Wednesday, June 12, 2024

Botswana to probe prostitution allegations at military barracks in Mozambique

Vice President Slumber Tsogwane has promised to investigate allegations that Botswana Defence Force barracks in the Mozambican province of Cabo Delgado was “invaded by prostitutes.”

This is according to a report by DW News, which is a global English-language news TV program broadcast by German public international broadcaster Deutsche Welle (DW).

The report by DW News states that Botswana’s vice president assured that he will be informed “first hand” of news that the barracks of his country’s military fighting armed groups in the Mozambican province of Cabo Delgado was “invaded by prostitutes.”

“We are going [to Cabo Delgado] to inform ourselves, first-hand, we are looking for information, because I have not yet seen the reports on the matter,” said Slumber Tsogwane, in statements at the end of a meeting in Maputo with the Mozambican President Filipe Nyusi.

The official said that he would also provide moral support to Botswana soldiers fighting insurgents in Cabo Delgado province, northern Mozambique.
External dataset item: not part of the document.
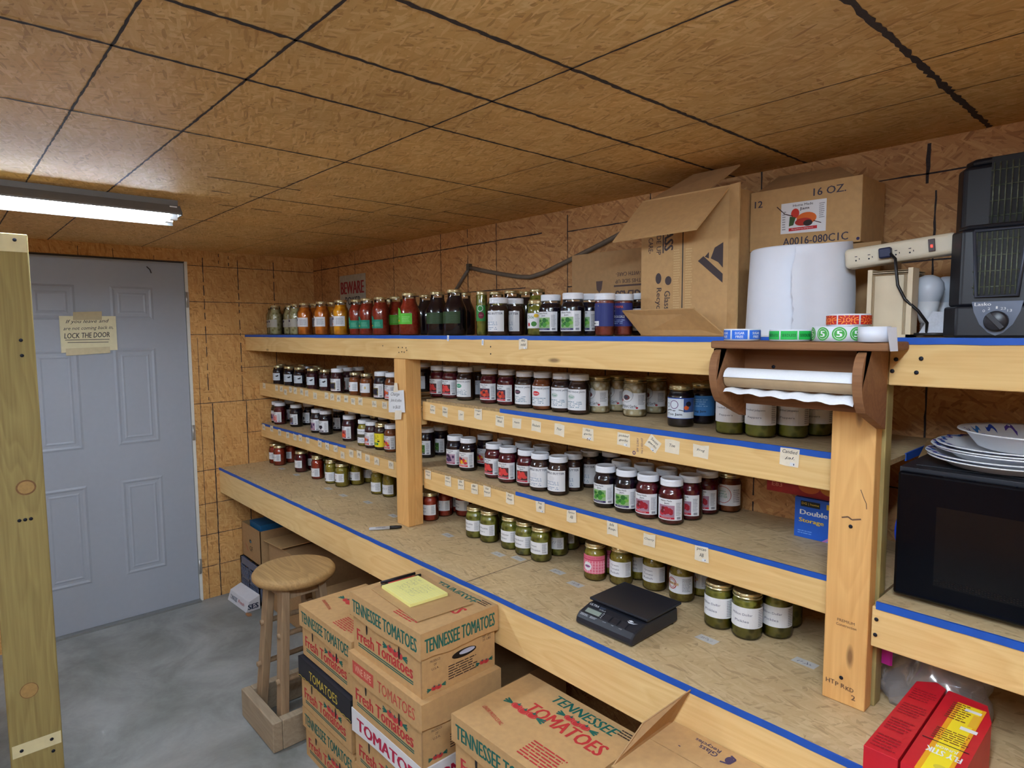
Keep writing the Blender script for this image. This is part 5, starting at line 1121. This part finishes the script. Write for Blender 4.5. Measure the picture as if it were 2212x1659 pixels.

“We will see the conditions in which our soldiers operate and provide them with moral support,” said Botswana’s vice president. 

The military contingent from that country is in Cabo Delgado as part of the Military Mission of the Southern African Development Community that has been fighting the armed groups that terrorise some districts of the province since October 2017.

In April, a Botswana media outlet headlined that “prostitutes invade BDF” (Botswana Defense Forces) in Cabo Delgado.

Cabo Delgado province is rich in natural gas, but has been terrorized since 2017 by armed rebels, with some attacks claimed by the Islamic State extremist group.

There are 784,000 internally displaced persons due to the conflict, according to the International Organisation for Migration (IOM), and about 4,000 deaths, according to the ACLED conflict registry project.

Since July 2021, an offensive by government troops, with the support of Rwanda and the Southern African Development Community (SADC), allowed the recovery of areas where there was a presence of rebels.